## Start Dataset content
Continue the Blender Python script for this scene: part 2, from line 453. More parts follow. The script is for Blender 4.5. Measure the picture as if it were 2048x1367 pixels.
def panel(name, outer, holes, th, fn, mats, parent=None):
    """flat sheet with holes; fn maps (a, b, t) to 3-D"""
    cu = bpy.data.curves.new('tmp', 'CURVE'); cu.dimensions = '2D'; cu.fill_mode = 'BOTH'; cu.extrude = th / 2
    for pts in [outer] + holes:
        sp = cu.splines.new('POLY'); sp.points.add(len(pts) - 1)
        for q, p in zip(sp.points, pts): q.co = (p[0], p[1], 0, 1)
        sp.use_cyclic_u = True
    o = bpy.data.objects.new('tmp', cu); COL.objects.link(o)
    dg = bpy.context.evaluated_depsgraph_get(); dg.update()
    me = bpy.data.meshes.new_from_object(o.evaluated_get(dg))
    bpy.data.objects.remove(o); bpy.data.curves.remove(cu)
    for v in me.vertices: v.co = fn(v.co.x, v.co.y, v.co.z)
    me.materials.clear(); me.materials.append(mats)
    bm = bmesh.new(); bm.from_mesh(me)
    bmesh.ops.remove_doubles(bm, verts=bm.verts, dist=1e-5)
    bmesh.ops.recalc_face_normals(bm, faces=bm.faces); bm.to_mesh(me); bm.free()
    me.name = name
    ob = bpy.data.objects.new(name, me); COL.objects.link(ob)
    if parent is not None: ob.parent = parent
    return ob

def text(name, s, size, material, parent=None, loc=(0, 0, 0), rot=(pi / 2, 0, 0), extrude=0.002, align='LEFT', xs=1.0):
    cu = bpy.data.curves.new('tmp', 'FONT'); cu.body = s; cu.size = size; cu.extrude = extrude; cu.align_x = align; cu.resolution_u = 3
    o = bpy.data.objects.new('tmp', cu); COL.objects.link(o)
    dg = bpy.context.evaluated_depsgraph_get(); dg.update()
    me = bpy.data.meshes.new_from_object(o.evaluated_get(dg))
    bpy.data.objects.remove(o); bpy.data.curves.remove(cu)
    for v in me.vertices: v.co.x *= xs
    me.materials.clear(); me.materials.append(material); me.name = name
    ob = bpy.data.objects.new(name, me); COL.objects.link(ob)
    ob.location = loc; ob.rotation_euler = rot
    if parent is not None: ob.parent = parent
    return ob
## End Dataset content
From the listing above, reproduce all the lines exactly.

Continue the Blender Python script for this scene: part 2, from line 453. More parts follow. The script is for Blender 4.5. Measure the picture as if it were 2048x1367 pixels.
def panel(name, outer, holes, th, fn, mats, parent=None):
    """flat sheet with holes; fn maps (a, b, t) to 3-D"""
    cu = bpy.data.curves.new('tmp', 'CURVE'); cu.dimensions = '2D'; cu.fill_mode = 'BOTH'; cu.extrude = th / 2
    for pts in [outer] + holes:
        sp = cu.splines.new('POLY'); sp.points.add(len(pts) - 1)
        for q, p in zip(sp.points, pts): q.co = (p[0], p[1], 0, 1)
        sp.use_cyclic_u = True
    o = bpy.data.objects.new('tmp', cu); COL.objects.link(o)
    dg = bpy.context.evaluated_depsgraph_get(); dg.update()
    me = bpy.data.meshes.new_from_object(o.evaluated_get(dg))
    bpy.data.objects.remove(o); bpy.data.curves.remove(cu)
    for v in me.vertices: v.co = fn(v.co.x, v.co.y, v.co.z)
    me.materials.clear(); me.materials.append(mats)
    bm = bmesh.new(); bm.from_mesh(me)
    bmesh.ops.remove_doubles(bm, verts=bm.verts, dist=1e-5)
    bmesh.ops.recalc_face_normals(bm, faces=bm.faces); bm.to_mesh(me); bm.free()
    me.name = name
    ob = bpy.data.objects.new(name, me); COL.objects.link(ob)
    if parent is not None: ob.parent = parent
    return ob

def text(name, s, size, material, parent=None, loc=(0, 0, 0), rot=(pi / 2, 0, 0), extrude=0.002, align='LEFT', xs=1.0):
    cu = bpy.data.curves.new('tmp', 'FONT'); cu.body = s; cu.size = size; cu.extrude = extrude; cu.align_x = align; cu.resolution_u = 3
    o = bpy.data.objects.new('tmp', cu); COL.objects.link(o)
    dg = bpy.context.evaluated_depsgraph_get(); dg.update()
    me = bpy.data.meshes.new_from_object(o.evaluated_get(dg))
    bpy.data.objects.remove(o); bpy.data.curves.remove(cu)
    for v in me.vertices: v.co.x *= xs
    me.materials.clear(); me.materials.append(material); me.name = name
    ob = bpy.data.objects.new(name, me); COL.objects.link(ob)
    ob.location = loc; ob.rotation_euler = rot
    if parent is not None: ob.parent = parent
    return ob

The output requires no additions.